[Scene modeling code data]

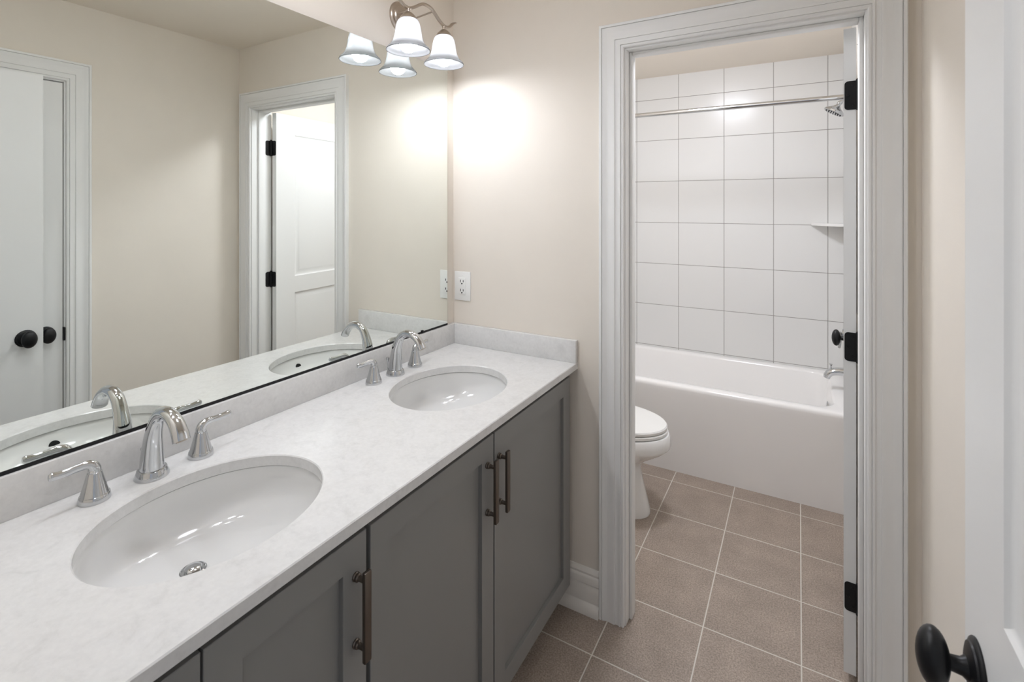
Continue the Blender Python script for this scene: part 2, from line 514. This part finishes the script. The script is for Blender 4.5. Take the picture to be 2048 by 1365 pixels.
def add_hinge(parent, z, T):
    """butt hinge at the hinge edge: leaf on the door edge, knuckle, and leaf folded to the jamb"""
    bm = bmesh.new()
    flip = Matrix.Translation((0, -T, 0)) @ Matrix.Scale(-1, 4, (0, 1, 0))
    def leaf(mat):
        pr = []
        w, h, r = .033, .089, .010
        pts = [(0, -h / 2), (w - r, -h / 2)] + [(w - r + r * math.sin(math.radians(a)), -h / 2 + r - r * math.cos(math.radians(a))) for a in range(15, 91, 15)]
        pts += [(w, h / 2 - r)] + [(w - r + r * math.cos(math.radians(a)), h / 2 - r + r * math.sin(math.radians(a))) for a in range(15, 91, 15)] + [(0, h / 2)]
        rings(bm, [[mat @ Vector((a, 0, b)) for a, b in pts], [mat @ Vector((a, .0022, b)) for a, b in pts]])
        for sx_, sz_ in ((.012, -.030), (.024, 0), (.012, .030)):
            lathe(bm, [(.0045, 0.002), (.0040, .0034), (.0012, .0038)], 12, mat @ at((sx_, 0, sz_), 'y'))
    # door leaf lies on the hinge edge (plane x=0, facing -x), from the pin towards -y
    md = flip @ Matrix.Translation((0, .003, z)) @ Matrix.Rotation(-PI / 2, 4, 'Z') @ Matrix.Scale(-1, 4, (0, 1, 0))
    leaf(md)
    lathe(bm, [(.0055, -.047), (.0065, -.045), (.0065, -.0445), (.0060, -.0442), (.0060, -.015), (.0056, -.0148), (.0060, -.0146), (.0060, .0146), (.0056, .0148), (.0060, .015), (.0060, .0442), (.0065, .0445), (.0065, .047), (.0040, .050)], 16, flip @ at((-.004, .0055, z)))
    h = link('hinge', bm, M['black'], parent, smooth=35)
    h['label'] = 'black butt hinge'
    return h


DH, DT = 2.035, .035
PAN = lambda W: [(.135, W - .135, .245, .955), (.135, W - .135, 1.055, 1.925)]
# door_1: toilet-room leaf, swung past 90 degrees into the toilet room
d1 = door_leaf('door_1', .690, 2.006, .0325, [(a, b, c - .035, d - .035) for a, b, c, d in PAN(.690)], 'white two-panel door standing open into the toilet room', M['door'])
A1 = math.radians(90 - 5.2)
d1.location = (1.4165, .124, .045)
d1.rotation_euler = (0, 0, A1)
# local +y maps to -x side: faces: y=0 -> away from hinge pin side.  shift so the leaf lies between pin and opening
for z in (.241, 1.017, 1.797):
    add_hinge(d1, z, .0325)
d1_off = Vector((0, 0, 0))
add_knob(d1, .630, .900, 0, 1)
add_knob(d1, .630, .900, -.0325, -1)
# jamb leaves of those hinges
for z in (.286, 1.062, 1.842):
    bm = bmesh.new()
    pts = [(.0, -.0445), (.023, -.0445), (.030, -.041), (.033, -.0345), (.033, .0345), (.030, .041), (.023, .0445), (0, .0445)]
    rings(bm, [[Vector((JX1 - .0015, .116 - a, z + b)) for a, b in pts], [Vector((JX1 + .001, .116 - a, z + b)) for a, b in pts]])
    for a, b in ((.012, -.03), (.024, 0), (.012, .03)):
        lathe(bm, [(.0045, 0), (.004, .0014), (.0012, .0017)], 12, at((JX1 - .0015, .116 - a, z + b), '-x'))
    link('hinge_jamb_leaf', bm, M['black'], bpy.data.objects['trim_3'], smooth=35)['label'] = 'black hinge leaf screwed to the jamb'

# door_2: closed closet door in the right wall (hinged at the camera end)
WC = CY0 - CY1 - .008
d2 = door_leaf('door_2', WC, 2.04, DT, PAN(WC), 'white closet door closed in the right wall, black knob near its casing', M['door'])
d2.location = (WR + .004, CY1 + .004, .010)
d2.rotation_euler = (0, 0, PI / 2)
add_knob(d2, WC - .060, .925, 0, 1)

# door_3: entry door folded open against the right wall, nearest the camera
WE = .757
d3 = door_leaf('door_3', WE, DH, DT, PAN(WE), 'white entry door opened flat beside the camera, black oval knob', M['door'])
d3.location = (1.480, -.910 - WE, .010)
d3.rotation_euler = (0, 0, PI / 2 + math.radians(.2))
add_knob(d3, WE - .055, .945, 0, 1)
add_knob(d3, WE - .055, .945, -DT, -1)


# ------------------------------------------------------------------ vanity
ZC, ZCB, DC = .913, .888, .578      # counter top, underside, front
VL = YB                             # left end of the vanity (wall behind the camera)
SINKS = [(.308, -.431), (.308, -1.190)]
SA, SB = .211, .176                 # half length along y, half depth along x


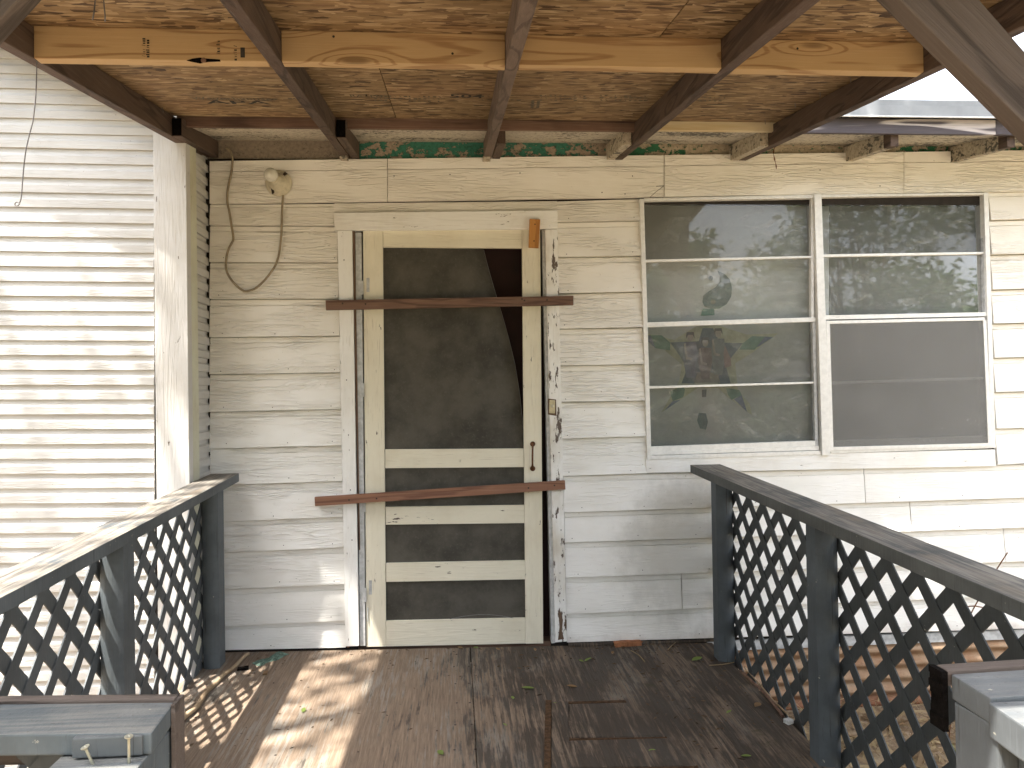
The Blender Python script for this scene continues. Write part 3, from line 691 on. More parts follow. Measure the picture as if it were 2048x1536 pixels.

*Goal of the exercise*: Return all of the entries word for word, but omit the pictures.

*Final result*:
Continue the Blender Python script for this scene: part 2, from line 514. This part finishes the script. The script is for Blender 4.5. Take the picture to be 2048 by 1365 pixels.
def add_hinge(parent, z, T):
    """butt hinge at the hinge edge: leaf on the door edge, knuckle, and leaf folded to the jamb"""
    bm = bmesh.new()
    flip = Matrix.Translation((0, -T, 0)) @ Matrix.Scale(-1, 4, (0, 1, 0))
    def leaf(mat):
        pr = []
        w, h, r = .033, .089, .010
        pts = [(0, -h / 2), (w - r, -h / 2)] + [(w - r + r * math.sin(math.radians(a)), -h / 2 + r - r * math.cos(math.radians(a))) for a in range(15, 91, 15)]
        pts += [(w, h / 2 - r)] + [(w - r + r * math.cos(math.radians(a)), h / 2 - r + r * math.sin(math.radians(a))) for a in range(15, 91, 15)] + [(0, h / 2)]
        rings(bm, [[mat @ Vector((a, 0, b)) for a, b in pts], [mat @ Vector((a, .0022, b)) for a, b in pts]])
        for sx_, sz_ in ((.012, -.030), (.024, 0), (.012, .030)):
            lathe(bm, [(.0045, 0.002), (.0040, .0034), (.0012, .0038)], 12, mat @ at((sx_, 0, sz_), 'y'))
    # door leaf lies on the hinge edge (plane x=0, facing -x), from the pin towards -y
    md = flip @ Matrix.Translation((0, .003, z)) @ Matrix.Rotation(-PI / 2, 4, 'Z') @ Matrix.Scale(-1, 4, (0, 1, 0))
    leaf(md)
    lathe(bm, [(.0055, -.047), (.0065, -.045), (.0065, -.0445), (.0060, -.0442), (.0060, -.015), (.0056, -.0148), (.0060, -.0146), (.0060, .0146), (.0056, .0148), (.0060, .015), (.0060, .0442), (.0065, .0445), (.0065, .047), (.0040, .050)], 16, flip @ at((-.004, .0055, z)))
    h = link('hinge', bm, M['black'], parent, smooth=35)
    h['label'] = 'black butt hinge'
    return h


DH, DT = 2.035, .035
PAN = lambda W: [(.135, W - .135, .245, .955), (.135, W - .135, 1.055, 1.925)]
# door_1: toilet-room leaf, swung past 90 degrees into the toilet room
d1 = door_leaf('door_1', .690, 2.006, .0325, [(a, b, c - .035, d - .035) for a, b, c, d in PAN(.690)], 'white two-panel door standing open into the toilet room', M['door'])
A1 = math.radians(90 - 5.2)
d1.location = (1.4165, .124, .045)
d1.rotation_euler = (0, 0, A1)
# local +y maps to -x side: faces: y=0 -> away from hinge pin side.  shift so the leaf lies between pin and opening
for z in (.241, 1.017, 1.797):
    add_hinge(d1, z, .0325)
d1_off = Vector((0, 0, 0))
add_knob(d1, .630, .900, 0, 1)
add_knob(d1, .630, .900, -.0325, -1)
# jamb leaves of those hinges
for z in (.286, 1.062, 1.842):
    bm = bmesh.new()
    pts = [(.0, -.0445), (.023, -.0445), (.030, -.041), (.033, -.0345), (.033, .0345), (.030, .041), (.023, .0445), (0, .0445)]
    rings(bm, [[Vector((JX1 - .0015, .116 - a, z + b)) for a, b in pts], [Vector((JX1 + .001, .116 - a, z + b)) for a, b in pts]])
    for a, b in ((.012, -.03), (.024, 0), (.012, .03)):
        lathe(bm, [(.0045, 0), (.004, .0014), (.0012, .0017)], 12, at((JX1 - .0015, .116 - a, z + b), '-x'))
    link('hinge_jamb_leaf', bm, M['black'], bpy.data.objects['trim_3'], smooth=35)['label'] = 'black hinge leaf screwed to the jamb'

# door_2: closed closet door in the right wall (hinged at the camera end)
WC = CY0 - CY1 - .008
d2 = door_leaf('door_2', WC, 2.04, DT, PAN(WC), 'white closet door closed in the right wall, black knob near its casing', M['door'])
d2.location = (WR + .004, CY1 + .004, .010)
d2.rotation_euler = (0, 0, PI / 2)
add_knob(d2, WC - .060, .925, 0, 1)

# door_3: entry door folded open against the right wall, nearest the camera
WE = .757
d3 = door_leaf('door_3', WE, DH, DT, PAN(WE), 'white entry door opened flat beside the camera, black oval knob', M['door'])
d3.location = (1.480, -.910 - WE, .010)
d3.rotation_euler = (0, 0, PI / 2 + math.radians(.2))
add_knob(d3, WE - .055, .945, 0, 1)
add_knob(d3, WE - .055, .945, -DT, -1)


# ------------------------------------------------------------------ vanity
ZC, ZCB, DC = .913, .888, .578      # counter top, underside, front
VL = YB                             # left end of the vanity (wall behind the camera)
SINKS = [(.308, -.431), (.308, -1.190)]
SA, SB = .211, .176                 # half length along y, half depth along x


The Blender Python script for this scene continues. Write part 3, from line 691 on. More parts follow. Measure the picture as if it were 2048x1536 pixels.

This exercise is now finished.